##### Records supplied

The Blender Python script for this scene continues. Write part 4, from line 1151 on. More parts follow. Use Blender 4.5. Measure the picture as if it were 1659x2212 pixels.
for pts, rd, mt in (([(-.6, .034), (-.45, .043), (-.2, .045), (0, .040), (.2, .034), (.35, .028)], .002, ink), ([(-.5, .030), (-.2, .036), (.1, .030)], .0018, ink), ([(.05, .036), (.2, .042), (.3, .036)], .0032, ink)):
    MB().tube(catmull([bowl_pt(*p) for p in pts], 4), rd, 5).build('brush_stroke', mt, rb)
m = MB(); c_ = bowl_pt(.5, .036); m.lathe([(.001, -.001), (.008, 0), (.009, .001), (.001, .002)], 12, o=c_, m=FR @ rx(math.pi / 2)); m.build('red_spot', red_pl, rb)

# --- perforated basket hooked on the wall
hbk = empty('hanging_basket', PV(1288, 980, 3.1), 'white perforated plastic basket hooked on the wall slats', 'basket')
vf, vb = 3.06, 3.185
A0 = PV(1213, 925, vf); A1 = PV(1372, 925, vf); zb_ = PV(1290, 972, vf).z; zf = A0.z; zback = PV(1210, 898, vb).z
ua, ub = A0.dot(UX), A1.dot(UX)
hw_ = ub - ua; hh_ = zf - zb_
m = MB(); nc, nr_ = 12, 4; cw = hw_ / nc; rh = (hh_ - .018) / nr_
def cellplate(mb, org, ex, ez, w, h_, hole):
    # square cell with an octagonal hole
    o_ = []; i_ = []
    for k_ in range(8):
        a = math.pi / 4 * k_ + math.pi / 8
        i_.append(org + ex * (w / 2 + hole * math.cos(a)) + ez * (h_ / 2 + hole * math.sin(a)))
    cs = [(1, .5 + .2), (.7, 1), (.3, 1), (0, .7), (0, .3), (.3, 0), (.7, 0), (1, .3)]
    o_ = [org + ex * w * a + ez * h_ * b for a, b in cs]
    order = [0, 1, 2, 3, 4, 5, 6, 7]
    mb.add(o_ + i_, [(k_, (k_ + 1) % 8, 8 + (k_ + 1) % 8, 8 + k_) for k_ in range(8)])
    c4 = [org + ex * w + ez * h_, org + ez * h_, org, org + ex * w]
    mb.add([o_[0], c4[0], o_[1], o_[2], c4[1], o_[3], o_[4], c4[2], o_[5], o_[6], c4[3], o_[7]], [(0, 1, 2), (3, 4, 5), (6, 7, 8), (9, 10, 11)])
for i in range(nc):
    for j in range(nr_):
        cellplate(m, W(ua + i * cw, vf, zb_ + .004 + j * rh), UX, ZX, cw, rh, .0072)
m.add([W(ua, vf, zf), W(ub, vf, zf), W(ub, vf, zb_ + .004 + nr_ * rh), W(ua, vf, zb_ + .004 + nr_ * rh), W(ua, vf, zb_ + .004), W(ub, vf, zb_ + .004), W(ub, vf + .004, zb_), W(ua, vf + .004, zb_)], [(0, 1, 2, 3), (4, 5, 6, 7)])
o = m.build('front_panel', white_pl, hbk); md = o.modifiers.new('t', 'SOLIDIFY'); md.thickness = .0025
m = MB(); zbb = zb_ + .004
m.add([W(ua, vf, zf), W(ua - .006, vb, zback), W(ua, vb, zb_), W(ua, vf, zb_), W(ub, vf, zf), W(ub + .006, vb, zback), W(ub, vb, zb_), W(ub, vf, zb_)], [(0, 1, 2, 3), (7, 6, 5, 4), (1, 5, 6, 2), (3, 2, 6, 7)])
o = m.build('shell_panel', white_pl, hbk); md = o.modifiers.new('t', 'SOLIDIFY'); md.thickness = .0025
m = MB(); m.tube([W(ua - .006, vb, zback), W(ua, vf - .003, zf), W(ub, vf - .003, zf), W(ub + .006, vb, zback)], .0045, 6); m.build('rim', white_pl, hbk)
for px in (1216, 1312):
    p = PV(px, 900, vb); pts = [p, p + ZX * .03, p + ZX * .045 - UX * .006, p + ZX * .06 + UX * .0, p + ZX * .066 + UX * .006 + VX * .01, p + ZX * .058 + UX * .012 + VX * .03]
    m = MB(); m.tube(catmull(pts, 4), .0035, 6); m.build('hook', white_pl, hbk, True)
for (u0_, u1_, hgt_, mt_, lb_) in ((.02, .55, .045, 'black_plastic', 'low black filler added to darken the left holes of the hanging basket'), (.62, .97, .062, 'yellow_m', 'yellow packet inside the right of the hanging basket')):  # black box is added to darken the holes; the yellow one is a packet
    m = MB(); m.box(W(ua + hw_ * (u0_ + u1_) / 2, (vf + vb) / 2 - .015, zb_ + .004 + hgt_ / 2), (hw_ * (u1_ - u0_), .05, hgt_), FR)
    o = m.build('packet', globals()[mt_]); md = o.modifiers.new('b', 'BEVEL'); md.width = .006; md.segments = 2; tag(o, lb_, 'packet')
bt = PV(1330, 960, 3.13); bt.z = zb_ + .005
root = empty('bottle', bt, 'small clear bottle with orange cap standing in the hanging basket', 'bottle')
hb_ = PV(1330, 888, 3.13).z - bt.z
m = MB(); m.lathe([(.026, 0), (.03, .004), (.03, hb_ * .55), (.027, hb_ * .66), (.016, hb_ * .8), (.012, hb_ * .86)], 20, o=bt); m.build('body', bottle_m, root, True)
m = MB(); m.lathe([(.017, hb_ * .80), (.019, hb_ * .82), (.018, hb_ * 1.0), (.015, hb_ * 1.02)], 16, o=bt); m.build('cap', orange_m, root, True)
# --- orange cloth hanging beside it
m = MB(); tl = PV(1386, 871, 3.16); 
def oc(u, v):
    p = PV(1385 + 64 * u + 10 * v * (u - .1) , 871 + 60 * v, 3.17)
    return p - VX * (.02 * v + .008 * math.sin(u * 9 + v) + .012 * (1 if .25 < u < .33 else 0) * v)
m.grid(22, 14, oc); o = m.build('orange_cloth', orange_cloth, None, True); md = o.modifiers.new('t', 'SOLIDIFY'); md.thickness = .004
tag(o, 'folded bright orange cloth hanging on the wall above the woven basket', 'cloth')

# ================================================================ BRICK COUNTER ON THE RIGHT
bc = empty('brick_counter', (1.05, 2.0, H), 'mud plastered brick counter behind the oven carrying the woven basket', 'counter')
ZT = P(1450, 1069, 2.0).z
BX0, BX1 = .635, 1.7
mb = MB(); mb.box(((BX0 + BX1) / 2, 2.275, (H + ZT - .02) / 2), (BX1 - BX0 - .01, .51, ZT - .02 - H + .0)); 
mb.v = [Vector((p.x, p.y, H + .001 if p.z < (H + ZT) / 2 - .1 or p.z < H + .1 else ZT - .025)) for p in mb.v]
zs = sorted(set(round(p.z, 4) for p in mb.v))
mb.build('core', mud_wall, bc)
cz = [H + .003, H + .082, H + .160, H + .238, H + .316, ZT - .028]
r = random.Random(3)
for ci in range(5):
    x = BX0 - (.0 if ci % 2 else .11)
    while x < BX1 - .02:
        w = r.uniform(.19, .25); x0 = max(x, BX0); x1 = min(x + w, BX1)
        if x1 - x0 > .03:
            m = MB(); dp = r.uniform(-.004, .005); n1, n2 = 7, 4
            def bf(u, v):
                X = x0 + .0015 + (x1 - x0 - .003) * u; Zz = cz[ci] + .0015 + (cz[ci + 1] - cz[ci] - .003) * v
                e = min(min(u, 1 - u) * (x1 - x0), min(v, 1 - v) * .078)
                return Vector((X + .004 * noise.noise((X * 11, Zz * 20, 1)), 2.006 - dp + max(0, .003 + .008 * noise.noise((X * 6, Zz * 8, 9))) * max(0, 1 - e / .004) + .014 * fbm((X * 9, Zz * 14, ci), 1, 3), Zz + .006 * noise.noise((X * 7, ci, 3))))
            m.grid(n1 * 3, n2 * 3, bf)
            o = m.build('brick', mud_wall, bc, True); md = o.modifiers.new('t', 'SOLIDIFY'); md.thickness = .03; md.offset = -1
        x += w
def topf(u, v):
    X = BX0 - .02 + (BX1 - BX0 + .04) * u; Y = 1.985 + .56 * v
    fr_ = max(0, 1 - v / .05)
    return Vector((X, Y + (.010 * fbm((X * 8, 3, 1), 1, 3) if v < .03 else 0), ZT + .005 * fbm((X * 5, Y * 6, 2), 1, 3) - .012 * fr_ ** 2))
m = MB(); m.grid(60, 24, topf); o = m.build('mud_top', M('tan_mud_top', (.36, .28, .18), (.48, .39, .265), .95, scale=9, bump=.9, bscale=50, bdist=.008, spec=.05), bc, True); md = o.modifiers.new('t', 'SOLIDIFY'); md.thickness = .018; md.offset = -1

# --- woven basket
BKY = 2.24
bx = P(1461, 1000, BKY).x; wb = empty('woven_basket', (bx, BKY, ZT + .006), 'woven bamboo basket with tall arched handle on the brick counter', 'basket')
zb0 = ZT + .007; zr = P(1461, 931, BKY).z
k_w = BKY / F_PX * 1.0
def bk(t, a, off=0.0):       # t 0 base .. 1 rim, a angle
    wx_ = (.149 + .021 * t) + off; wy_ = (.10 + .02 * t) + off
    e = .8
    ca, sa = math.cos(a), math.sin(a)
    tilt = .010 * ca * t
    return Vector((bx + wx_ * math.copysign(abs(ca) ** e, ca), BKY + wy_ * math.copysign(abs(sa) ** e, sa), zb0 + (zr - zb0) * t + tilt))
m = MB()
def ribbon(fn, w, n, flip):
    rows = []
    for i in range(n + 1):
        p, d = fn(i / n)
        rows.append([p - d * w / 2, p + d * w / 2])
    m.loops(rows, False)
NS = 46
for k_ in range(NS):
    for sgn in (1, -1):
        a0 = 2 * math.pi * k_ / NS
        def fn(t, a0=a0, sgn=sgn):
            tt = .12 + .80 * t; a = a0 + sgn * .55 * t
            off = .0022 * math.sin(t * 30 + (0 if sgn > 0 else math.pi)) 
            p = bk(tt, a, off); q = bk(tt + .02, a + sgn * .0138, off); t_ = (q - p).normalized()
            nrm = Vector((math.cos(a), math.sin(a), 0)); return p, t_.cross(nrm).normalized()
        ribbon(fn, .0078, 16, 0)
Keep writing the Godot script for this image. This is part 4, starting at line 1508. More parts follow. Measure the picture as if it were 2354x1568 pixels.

##########

_Directive_
Return a word-for-word copy of the lines from the beginning of the listing to the line holding "m = MB(); c_ = bowl_pt(.5, .036);", both kept.

_The response_
The Blender Python script for this scene continues. Write part 4, from line 1151 on. More parts follow. Use Blender 4.5. Measure the picture as if it were 1659x2212 pixels.
for pts, rd, mt in (([(-.6, .034), (-.45, .043), (-.2, .045), (0, .040), (.2, .034), (.35, .028)], .002, ink), ([(-.5, .030), (-.2, .036), (.1, .030)], .0018, ink), ([(.05, .036), (.2, .042), (.3, .036)], .0032, ink)):
    MB().tube(catmull([bowl_pt(*p) for p in pts], 4), rd, 5).build('brush_stroke', mt, rb)
m = MB(); c_ = bowl_pt(.5, .036); m.lathe([(.001, -.001), (.008, 0), (.009, .001), (.001, .002)], 12, o=c_, m=FR @ rx(math.pi / 2)); m.build('red_spot', red_pl, rb)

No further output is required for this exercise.